Il datore di lavoro può geolocalizzare i dipendenti in smart working?
No. Lo ha chiarito il Garante per la protezione dei dati personali con il provvedimento n. 135 del 13 marzo 2025, infliggendo una sanzione di 50.000 euro a una pubblica amministrazione che tracciava sistematicamente la posizione geografica di circa 100 dipendenti attraverso l'applicativo Time Relax.
Nel dettaglio, i lavoratori venivano contattati a campione e obbligati ad attivare la geolocalizzazione del proprio dispositivo, effettuare la timbratura e dichiarare via mail il luogo in cui si trovavano. Il tutto senza un’adeguata informativa e senza una valida base giuridica.

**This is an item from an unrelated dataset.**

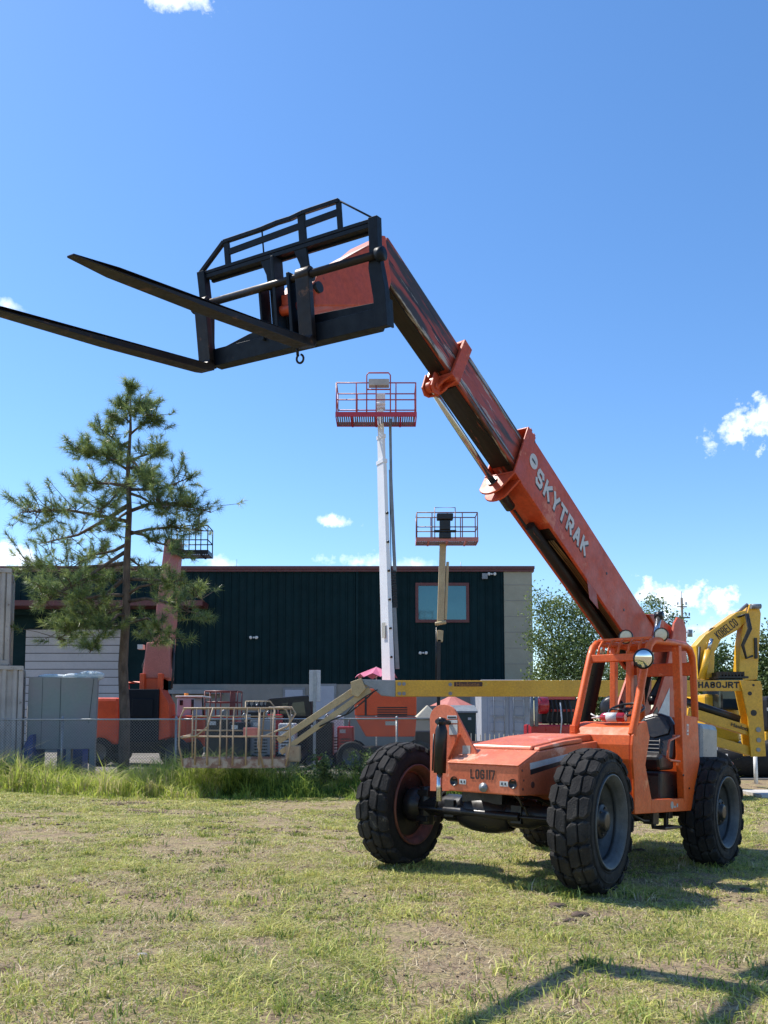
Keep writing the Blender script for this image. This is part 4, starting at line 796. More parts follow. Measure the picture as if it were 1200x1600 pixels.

Il quadro normativo è costituito da:
Regolamento (UE) 2016/679 (GDPR)
Codice della Privacy (d.lgs. 196/2003)
Statuto dei lavoratori (l. 300/1970, art. 4)
Legge sul lavoro agile (l. 81/2017)
Secondo il GDPR, ogni trattamento dei dati deve rispettare i principi di liceità, correttezza, trasparenza, e deve essere proporzionato rispetto alla finalità perseguita. La geolocalizzazione è lecita solo se strettamente necessaria per esigenze organizzative, produttive, di sicurezza o di tutela del patrimonio aziendale, mai per un controllo diretto sull’attività lavorativa.
Nel caso esaminato, l'Azienda sosteneva che il sistema servisse a garantire la correttezza delle timbrature e la coerenza tra il luogo dichiarato e quello effettivo di lavoro.
Ma il Garante ha accertato che:
i dipendenti erano sistematicamente tracciati al momento delle timbrature;
venivano effettuati controlli a campione con richiesta di invio email sulla posizione;
l’informativa resa ai dipendenti era incompleta;
non era stata effettuata alcuna valutazione d’impatto sul trattamento (DPIA);
il consenso prestato non era valido, essendo dato in un contesto di squilibrio tra le parti.
Il trattamento risultava quindi illecito e in violazione dei principi di liceità, minimizzazione dei dati, limitazione della finalità e protezione dei dati fin dalla progettazione.
In più, i dati raccolti sono stati utilizzati per avviare un procedimento disciplinare, aggravando ulteriormente la violazione.
La geolocalizzazione in smart working è vietata quando serve a controllare direttamente il lavoratore. Non bastano un accordo sindacale o il consenso del dipendente. Il controllo è ammesso solo se legato a esigenze specifiche e in modo indiretto e proporzionato.
Il Garante ha quindi dichiarato il trattamento illecito e ha imposto una sanzione da 50.000 euro, ordinandone anche la pubblicazione sul proprio sito.
Cosa ci portiamo a casa?
In smart working, non è il GPS a garantire la produttività, ma la fiducia. Il controllo diretto, anche se digitale, resta fuori legge.